▸ Task requirements:
Using the data below, repeat all of it precisely.
##### Dataset content #####
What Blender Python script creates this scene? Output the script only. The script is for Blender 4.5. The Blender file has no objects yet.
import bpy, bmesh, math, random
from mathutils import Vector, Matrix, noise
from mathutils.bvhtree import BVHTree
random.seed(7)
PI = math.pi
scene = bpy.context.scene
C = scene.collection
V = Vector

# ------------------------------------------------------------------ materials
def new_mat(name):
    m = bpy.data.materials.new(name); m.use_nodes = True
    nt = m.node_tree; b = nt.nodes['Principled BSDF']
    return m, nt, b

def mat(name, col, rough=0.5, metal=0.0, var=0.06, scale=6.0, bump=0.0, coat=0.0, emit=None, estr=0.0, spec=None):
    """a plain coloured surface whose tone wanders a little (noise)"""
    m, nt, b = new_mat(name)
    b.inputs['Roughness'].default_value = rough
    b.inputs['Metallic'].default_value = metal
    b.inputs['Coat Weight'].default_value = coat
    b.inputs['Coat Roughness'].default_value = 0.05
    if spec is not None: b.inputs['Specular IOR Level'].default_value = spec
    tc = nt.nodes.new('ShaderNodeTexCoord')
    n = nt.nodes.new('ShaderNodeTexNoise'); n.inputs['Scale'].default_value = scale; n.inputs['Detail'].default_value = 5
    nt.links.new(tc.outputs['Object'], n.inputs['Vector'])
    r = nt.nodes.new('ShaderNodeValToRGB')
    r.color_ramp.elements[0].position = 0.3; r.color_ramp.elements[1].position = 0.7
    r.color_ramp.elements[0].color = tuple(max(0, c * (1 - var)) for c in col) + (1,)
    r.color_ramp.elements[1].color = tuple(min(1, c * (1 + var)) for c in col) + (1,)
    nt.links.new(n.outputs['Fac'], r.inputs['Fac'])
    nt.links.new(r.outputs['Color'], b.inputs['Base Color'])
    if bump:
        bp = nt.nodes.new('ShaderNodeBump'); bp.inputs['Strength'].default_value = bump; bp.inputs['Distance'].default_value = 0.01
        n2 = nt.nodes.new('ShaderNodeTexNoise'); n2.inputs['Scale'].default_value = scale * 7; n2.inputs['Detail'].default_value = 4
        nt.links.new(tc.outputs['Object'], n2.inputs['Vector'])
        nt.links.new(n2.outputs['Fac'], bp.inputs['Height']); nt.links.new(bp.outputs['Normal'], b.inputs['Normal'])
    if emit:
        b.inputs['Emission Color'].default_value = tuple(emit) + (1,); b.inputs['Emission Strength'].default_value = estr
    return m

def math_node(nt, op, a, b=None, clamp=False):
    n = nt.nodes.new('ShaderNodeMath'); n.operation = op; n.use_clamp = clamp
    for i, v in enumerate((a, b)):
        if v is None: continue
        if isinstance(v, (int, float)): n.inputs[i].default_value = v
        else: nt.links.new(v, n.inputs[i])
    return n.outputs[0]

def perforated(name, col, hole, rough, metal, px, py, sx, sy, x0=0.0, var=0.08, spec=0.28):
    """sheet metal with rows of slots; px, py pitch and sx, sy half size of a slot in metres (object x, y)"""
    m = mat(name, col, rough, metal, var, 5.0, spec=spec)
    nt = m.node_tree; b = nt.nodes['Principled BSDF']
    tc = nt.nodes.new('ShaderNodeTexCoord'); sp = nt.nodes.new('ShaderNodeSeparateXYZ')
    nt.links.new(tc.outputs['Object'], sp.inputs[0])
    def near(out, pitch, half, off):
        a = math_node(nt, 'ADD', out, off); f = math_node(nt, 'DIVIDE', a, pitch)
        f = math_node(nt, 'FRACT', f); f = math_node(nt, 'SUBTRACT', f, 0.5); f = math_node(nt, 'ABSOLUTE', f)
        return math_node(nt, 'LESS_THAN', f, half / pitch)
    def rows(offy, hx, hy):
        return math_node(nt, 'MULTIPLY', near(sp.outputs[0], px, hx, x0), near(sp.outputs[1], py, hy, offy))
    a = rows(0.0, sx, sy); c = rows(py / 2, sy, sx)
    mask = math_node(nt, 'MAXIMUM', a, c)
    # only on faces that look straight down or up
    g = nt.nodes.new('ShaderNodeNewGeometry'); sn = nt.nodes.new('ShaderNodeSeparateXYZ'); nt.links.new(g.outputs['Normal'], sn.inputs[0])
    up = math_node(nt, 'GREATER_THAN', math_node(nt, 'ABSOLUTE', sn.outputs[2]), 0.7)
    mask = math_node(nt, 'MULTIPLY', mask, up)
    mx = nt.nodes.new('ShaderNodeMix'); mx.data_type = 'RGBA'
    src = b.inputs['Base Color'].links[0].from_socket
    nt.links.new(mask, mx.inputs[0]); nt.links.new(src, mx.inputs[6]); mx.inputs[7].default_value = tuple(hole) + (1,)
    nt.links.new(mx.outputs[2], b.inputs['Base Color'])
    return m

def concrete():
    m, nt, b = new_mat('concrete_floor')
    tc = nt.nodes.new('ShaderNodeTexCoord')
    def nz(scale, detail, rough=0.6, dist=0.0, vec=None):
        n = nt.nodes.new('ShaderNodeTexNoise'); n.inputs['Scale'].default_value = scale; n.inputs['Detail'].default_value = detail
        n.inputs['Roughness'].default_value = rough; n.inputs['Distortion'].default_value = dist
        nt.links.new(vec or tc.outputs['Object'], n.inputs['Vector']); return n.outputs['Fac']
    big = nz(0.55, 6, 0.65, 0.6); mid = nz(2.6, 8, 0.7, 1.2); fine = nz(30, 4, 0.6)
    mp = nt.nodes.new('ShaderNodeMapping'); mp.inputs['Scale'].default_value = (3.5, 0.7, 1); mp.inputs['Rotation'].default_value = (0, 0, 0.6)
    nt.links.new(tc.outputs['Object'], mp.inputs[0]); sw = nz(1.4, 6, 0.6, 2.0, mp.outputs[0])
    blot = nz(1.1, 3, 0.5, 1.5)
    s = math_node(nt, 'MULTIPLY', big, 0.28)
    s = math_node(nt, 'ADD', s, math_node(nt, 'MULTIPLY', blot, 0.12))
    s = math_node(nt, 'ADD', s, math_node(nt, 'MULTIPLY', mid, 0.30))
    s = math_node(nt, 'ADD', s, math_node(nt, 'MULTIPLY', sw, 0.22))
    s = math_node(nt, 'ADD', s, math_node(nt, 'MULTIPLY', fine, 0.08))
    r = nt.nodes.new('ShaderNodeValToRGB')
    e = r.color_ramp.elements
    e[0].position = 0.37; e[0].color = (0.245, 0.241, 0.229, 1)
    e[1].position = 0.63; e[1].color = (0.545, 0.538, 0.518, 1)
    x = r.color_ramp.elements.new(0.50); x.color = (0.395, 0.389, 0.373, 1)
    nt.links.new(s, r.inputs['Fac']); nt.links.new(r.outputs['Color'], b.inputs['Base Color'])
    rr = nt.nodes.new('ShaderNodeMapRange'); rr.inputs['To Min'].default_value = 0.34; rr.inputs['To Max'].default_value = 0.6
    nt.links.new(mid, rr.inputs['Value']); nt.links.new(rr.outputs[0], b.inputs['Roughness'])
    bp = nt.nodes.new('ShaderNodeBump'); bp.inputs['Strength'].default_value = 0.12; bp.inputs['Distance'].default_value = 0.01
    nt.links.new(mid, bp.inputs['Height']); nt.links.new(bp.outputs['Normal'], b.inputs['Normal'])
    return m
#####
▸ Result for this exercise:
What Blender Python script creates this scene? Output the script only. The script is for Blender 4.5. The Blender file has no objects yet.
import bpy, bmesh, math, random
from mathutils import Vector, Matrix, noise
from mathutils.bvhtree import BVHTree
random.seed(7)
PI = math.pi
scene = bpy.context.scene
C = scene.collection
V = Vector

# ------------------------------------------------------------------ materials
def new_mat(name):
    m = bpy.data.materials.new(name); m.use_nodes = True
    nt = m.node_tree; b = nt.nodes['Principled BSDF']
    return m, nt, b

def mat(name, col, rough=0.5, metal=0.0, var=0.06, scale=6.0, bump=0.0, coat=0.0, emit=None, estr=0.0, spec=None):
    """a plain coloured surface whose tone wanders a little (noise)"""
    m, nt, b = new_mat(name)
    b.inputs['Roughness'].default_value = rough
    b.inputs['Metallic'].default_value = metal
    b.inputs['Coat Weight'].default_value = coat
    b.inputs['Coat Roughness'].default_value = 0.05
    if spec is not None: b.inputs['Specular IOR Level'].default_value = spec
    tc = nt.nodes.new('ShaderNodeTexCoord')
    n = nt.nodes.new('ShaderNodeTexNoise'); n.inputs['Scale'].default_value = scale; n.inputs['Detail'].default_value = 5
    nt.links.new(tc.outputs['Object'], n.inputs['Vector'])
    r = nt.nodes.new('ShaderNodeValToRGB')
    r.color_ramp.elements[0].position = 0.3; r.color_ramp.elements[1].position = 0.7
    r.color_ramp.elements[0].color = tuple(max(0, c * (1 - var)) for c in col) + (1,)
    r.color_ramp.elements[1].color = tuple(min(1, c * (1 + var)) for c in col) + (1,)
    nt.links.new(n.outputs['Fac'], r.inputs['Fac'])
    nt.links.new(r.outputs['Color'], b.inputs['Base Color'])
    if bump:
        bp = nt.nodes.new('ShaderNodeBump'); bp.inputs['Strength'].default_value = bump; bp.inputs['Distance'].default_value = 0.01
        n2 = nt.nodes.new('ShaderNodeTexNoise'); n2.inputs['Scale'].default_value = scale * 7; n2.inputs['Detail'].default_value = 4
        nt.links.new(tc.outputs['Object'], n2.inputs['Vector'])
        nt.links.new(n2.outputs['Fac'], bp.inputs['Height']); nt.links.new(bp.outputs['Normal'], b.inputs['Normal'])
    if emit:
        b.inputs['Emission Color'].default_value = tuple(emit) + (1,); b.inputs['Emission Strength'].default_value = estr
    return m

def math_node(nt, op, a, b=None, clamp=False):
    n = nt.nodes.new('ShaderNodeMath'); n.operation = op; n.use_clamp = clamp
    for i, v in enumerate((a, b)):
        if v is None: continue
        if isinstance(v, (int, float)): n.inputs[i].default_value = v
        else: nt.links.new(v, n.inputs[i])
    return n.outputs[0]

def perforated(name, col, hole, rough, metal, px, py, sx, sy, x0=0.0, var=0.08, spec=0.28):
    """sheet metal with rows of slots; px, py pitch and sx, sy half size of a slot in metres (object x, y)"""
    m = mat(name, col, rough, metal, var, 5.0, spec=spec)
    nt = m.node_tree; b = nt.nodes['Principled BSDF']
    tc = nt.nodes.new('ShaderNodeTexCoord'); sp = nt.nodes.new('ShaderNodeSeparateXYZ')
    nt.links.new(tc.outputs['Object'], sp.inputs[0])
    def near(out, pitch, half, off):
        a = math_node(nt, 'ADD', out, off); f = math_node(nt, 'DIVIDE', a, pitch)
        f = math_node(nt, 'FRACT', f); f = math_node(nt, 'SUBTRACT', f, 0.5); f = math_node(nt, 'ABSOLUTE', f)
        return math_node(nt, 'LESS_THAN', f, half / pitch)
    def rows(offy, hx, hy):
        return math_node(nt, 'MULTIPLY', near(sp.outputs[0], px, hx, x0), near(sp.outputs[1], py, hy, offy))
    a = rows(0.0, sx, sy); c = rows(py / 2, sy, sx)
    mask = math_node(nt, 'MAXIMUM', a, c)
    # only on faces that look straight down or up
    g = nt.nodes.new('ShaderNodeNewGeometry'); sn = nt.nodes.new('ShaderNodeSeparateXYZ'); nt.links.new(g.outputs['Normal'], sn.inputs[0])
    up = math_node(nt, 'GREATER_THAN', math_node(nt, 'ABSOLUTE', sn.outputs[2]), 0.7)
    mask = math_node(nt, 'MULTIPLY', mask, up)
    mx = nt.nodes.new('ShaderNodeMix'); mx.data_type = 'RGBA'
    src = b.inputs['Base Color'].links[0].from_socket
    nt.links.new(mask, mx.inputs[0]); nt.links.new(src, mx.inputs[6]); mx.inputs[7].default_value = tuple(hole) + (1,)
    nt.links.new(mx.outputs[2], b.inputs['Base Color'])
    return m

def concrete():
    m, nt, b = new_mat('concrete_floor')
    tc = nt.nodes.new('ShaderNodeTexCoord')
    def nz(scale, detail, rough=0.6, dist=0.0, vec=None):
        n = nt.nodes.new('ShaderNodeTexNoise'); n.inputs['Scale'].default_value = scale; n.inputs['Detail'].default_value = detail
        n.inputs['Roughness'].default_value = rough; n.inputs['Distortion'].default_value = dist
        nt.links.new(vec or tc.outputs['Object'], n.inputs['Vector']); return n.outputs['Fac']
    big = nz(0.55, 6, 0.65, 0.6); mid = nz(2.6, 8, 0.7, 1.2); fine = nz(30, 4, 0.6)
    mp = nt.nodes.new('ShaderNodeMapping'); mp.inputs['Scale'].default_value = (3.5, 0.7, 1); mp.inputs['Rotation'].default_value = (0, 0, 0.6)
    nt.links.new(tc.outputs['Object'], mp.inputs[0]); sw = nz(1.4, 6, 0.6, 2.0, mp.outputs[0])
    blot = nz(1.1, 3, 0.5, 1.5)
    s = math_node(nt, 'MULTIPLY', big, 0.28)
    s = math_node(nt, 'ADD', s, math_node(nt, 'MULTIPLY', blot, 0.12))
    s = math_node(nt, 'ADD', s, math_node(nt, 'MULTIPLY', mid, 0.30))
    s = math_node(nt, 'ADD', s, math_node(nt, 'MULTIPLY', sw, 0.22))
    s = math_node(nt, 'ADD', s, math_node(nt, 'MULTIPLY', fine, 0.08))
    r = nt.nodes.new('ShaderNodeValToRGB')
    e = r.color_ramp.elements
    e[0].position = 0.37; e[0].color = (0.245, 0.241, 0.229, 1)
    e[1].position = 0.63; e[1].color = (0.545, 0.538, 0.518, 1)
    x = r.color_ramp.elements.new(0.50); x.color = (0.395, 0.389, 0.373, 1)
    nt.links.new(s, r.inputs['Fac']); nt.links.new(r.outputs['Color'], b.inputs['Base Color'])
    rr = nt.nodes.new('ShaderNodeMapRange'); rr.inputs['To Min'].default_value = 0.34; rr.inputs['To Max'].default_value = 0.6
    nt.links.new(mid, rr.inputs['Value']); nt.links.new(rr.outputs[0], b.inputs['Roughness'])
    bp = nt.nodes.new('ShaderNodeBump'); bp.inputs['Strength'].default_value = 0.12; bp.inputs['Distance'].default_value = 0.01
    nt.links.new(mid, bp.inputs['Height']); nt.links.new(bp.outputs['Normal'], b.inputs['Normal'])
    return m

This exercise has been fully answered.